--- In [email protected], new.morning <[EMAIL PROTECTED]> 
wrote:
<snip> 
> If I have understood his position, Jim, rather emphatically as I
> recall, stated that, paraphrasing, he did not want to help the
> suffering in Iraq, even thought he says he has the ability to 
> quickly fulfill all desires, because that suffering was God's
> will and he did not want to disrupt God's will -- and only fools 
> would do such a thing. And that the suffering in Iraq was Perfect 
> and that he did not want in any way to disrupt that Perfection - 
> because doing so would be an afront to God.

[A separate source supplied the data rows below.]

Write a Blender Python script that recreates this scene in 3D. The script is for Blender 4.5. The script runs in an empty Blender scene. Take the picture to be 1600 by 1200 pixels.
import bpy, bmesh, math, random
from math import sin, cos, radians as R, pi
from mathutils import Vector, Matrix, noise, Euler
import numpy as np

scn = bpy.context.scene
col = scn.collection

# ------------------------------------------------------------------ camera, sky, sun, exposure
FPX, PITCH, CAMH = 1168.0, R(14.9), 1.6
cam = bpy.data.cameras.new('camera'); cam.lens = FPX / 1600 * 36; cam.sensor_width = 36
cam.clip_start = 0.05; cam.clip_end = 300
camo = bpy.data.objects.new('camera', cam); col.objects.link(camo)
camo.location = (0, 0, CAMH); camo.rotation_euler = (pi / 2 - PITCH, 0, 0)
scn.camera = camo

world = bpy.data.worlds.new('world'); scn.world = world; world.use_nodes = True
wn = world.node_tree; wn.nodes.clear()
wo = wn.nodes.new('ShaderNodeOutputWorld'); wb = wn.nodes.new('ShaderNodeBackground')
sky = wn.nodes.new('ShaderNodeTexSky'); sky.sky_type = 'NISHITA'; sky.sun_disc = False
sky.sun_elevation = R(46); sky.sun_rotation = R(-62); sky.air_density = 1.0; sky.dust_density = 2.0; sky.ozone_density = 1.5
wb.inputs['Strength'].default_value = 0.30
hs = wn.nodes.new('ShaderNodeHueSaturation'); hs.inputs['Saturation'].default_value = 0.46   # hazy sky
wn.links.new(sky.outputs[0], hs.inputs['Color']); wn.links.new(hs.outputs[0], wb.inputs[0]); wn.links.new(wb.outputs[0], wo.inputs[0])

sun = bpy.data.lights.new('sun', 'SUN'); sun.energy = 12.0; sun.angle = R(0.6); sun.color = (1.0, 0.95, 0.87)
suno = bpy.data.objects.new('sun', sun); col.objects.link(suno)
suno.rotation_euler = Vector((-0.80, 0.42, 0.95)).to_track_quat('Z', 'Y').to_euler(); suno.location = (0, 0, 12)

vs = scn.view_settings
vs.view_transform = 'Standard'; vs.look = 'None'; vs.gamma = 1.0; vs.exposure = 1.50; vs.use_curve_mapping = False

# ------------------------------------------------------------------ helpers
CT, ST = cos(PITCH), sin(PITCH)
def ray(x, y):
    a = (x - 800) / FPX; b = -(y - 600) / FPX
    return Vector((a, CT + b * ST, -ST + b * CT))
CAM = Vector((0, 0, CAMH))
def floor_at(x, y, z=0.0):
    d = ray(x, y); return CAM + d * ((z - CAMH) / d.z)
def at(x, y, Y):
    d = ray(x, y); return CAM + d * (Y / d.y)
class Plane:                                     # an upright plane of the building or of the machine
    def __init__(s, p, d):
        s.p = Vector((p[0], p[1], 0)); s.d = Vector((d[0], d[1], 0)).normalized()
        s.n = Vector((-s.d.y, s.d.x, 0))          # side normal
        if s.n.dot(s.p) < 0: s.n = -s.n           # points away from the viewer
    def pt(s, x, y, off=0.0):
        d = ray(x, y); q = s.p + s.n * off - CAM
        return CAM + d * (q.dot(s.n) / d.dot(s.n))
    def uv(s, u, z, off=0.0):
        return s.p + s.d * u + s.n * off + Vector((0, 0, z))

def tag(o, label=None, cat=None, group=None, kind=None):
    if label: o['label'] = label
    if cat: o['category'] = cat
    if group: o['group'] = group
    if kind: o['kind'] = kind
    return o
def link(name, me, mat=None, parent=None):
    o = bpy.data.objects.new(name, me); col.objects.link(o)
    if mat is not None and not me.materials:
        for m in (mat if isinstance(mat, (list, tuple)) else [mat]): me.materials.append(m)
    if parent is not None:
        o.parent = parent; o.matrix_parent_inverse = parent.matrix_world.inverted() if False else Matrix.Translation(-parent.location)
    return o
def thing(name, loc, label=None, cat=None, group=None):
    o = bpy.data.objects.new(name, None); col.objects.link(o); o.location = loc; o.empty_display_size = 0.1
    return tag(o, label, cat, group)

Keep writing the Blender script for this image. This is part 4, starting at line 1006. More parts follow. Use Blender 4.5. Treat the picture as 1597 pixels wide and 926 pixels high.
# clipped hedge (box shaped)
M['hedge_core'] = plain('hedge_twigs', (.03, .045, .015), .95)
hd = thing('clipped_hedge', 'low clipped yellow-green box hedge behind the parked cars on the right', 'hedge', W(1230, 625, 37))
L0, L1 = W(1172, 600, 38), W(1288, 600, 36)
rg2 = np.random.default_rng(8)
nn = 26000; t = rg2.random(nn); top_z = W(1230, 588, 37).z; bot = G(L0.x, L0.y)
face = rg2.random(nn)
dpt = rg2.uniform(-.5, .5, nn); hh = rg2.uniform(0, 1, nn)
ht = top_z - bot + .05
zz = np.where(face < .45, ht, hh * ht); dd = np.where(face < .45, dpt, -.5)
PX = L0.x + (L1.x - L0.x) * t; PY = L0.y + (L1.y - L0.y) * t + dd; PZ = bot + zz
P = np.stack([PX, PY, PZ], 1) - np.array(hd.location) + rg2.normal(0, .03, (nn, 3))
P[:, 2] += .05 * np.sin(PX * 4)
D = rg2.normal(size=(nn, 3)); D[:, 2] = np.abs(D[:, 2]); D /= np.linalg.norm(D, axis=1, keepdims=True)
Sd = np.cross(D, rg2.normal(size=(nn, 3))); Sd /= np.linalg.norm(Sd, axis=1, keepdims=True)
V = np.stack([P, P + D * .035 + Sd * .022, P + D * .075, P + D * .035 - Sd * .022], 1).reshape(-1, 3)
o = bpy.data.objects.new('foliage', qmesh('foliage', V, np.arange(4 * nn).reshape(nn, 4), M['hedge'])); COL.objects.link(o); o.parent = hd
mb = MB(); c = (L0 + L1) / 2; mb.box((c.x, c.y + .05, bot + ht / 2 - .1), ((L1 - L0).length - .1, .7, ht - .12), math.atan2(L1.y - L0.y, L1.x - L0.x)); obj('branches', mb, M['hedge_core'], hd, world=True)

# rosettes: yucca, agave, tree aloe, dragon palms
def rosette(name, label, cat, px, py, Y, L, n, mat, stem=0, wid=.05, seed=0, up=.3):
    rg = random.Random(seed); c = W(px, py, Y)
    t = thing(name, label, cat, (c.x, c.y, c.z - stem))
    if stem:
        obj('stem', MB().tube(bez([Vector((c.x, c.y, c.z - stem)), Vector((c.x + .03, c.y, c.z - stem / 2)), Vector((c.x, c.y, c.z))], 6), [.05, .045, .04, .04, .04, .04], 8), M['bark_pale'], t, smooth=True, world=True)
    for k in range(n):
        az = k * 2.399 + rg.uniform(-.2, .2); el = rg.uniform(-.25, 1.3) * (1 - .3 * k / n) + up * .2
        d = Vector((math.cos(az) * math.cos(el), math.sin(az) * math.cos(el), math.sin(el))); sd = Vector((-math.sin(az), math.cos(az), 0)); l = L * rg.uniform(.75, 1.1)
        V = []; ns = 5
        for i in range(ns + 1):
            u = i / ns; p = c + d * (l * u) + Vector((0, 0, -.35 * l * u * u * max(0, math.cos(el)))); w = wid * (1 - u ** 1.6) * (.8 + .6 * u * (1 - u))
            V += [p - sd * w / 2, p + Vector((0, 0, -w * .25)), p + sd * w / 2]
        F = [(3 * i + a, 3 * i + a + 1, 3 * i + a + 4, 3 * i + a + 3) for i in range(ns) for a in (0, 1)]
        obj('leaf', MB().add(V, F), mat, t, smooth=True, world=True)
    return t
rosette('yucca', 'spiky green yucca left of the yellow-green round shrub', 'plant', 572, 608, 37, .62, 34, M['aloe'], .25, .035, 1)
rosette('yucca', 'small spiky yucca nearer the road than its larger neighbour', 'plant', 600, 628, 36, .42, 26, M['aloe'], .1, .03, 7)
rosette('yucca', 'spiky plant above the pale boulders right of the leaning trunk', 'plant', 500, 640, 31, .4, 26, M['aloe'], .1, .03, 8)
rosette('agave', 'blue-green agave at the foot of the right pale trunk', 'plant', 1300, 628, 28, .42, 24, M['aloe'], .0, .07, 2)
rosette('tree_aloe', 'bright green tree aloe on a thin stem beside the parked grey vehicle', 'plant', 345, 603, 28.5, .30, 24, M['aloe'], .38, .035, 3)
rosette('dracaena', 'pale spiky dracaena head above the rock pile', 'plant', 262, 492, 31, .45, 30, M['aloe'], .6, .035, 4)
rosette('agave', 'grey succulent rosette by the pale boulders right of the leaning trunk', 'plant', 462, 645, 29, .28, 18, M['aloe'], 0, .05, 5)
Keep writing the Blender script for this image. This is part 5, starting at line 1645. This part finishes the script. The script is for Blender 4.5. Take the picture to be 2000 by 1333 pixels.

FWIW, this is not at all what I understood Jim
to be saying.

Here's what he actually said:

"The immensity and totality of God, Divine Will, is such
that each of us acts out his and her karma, according to
what is in place and in play. it is no more useful to wish
to subvert the will of God by supposedly doing good, than
by supposedly doing evil."

In a later post, attempting to clarify, he wrote:

"What I meant was that mass miracles are in short supply,
even from the enlightened folks, in the way your are
defining miracles. Its not a choice, is what I was trying
to explain."

I strongly suspect this is the same exact point
Ramesh Balkesar was trying to get across to his
interviewer, just in different words.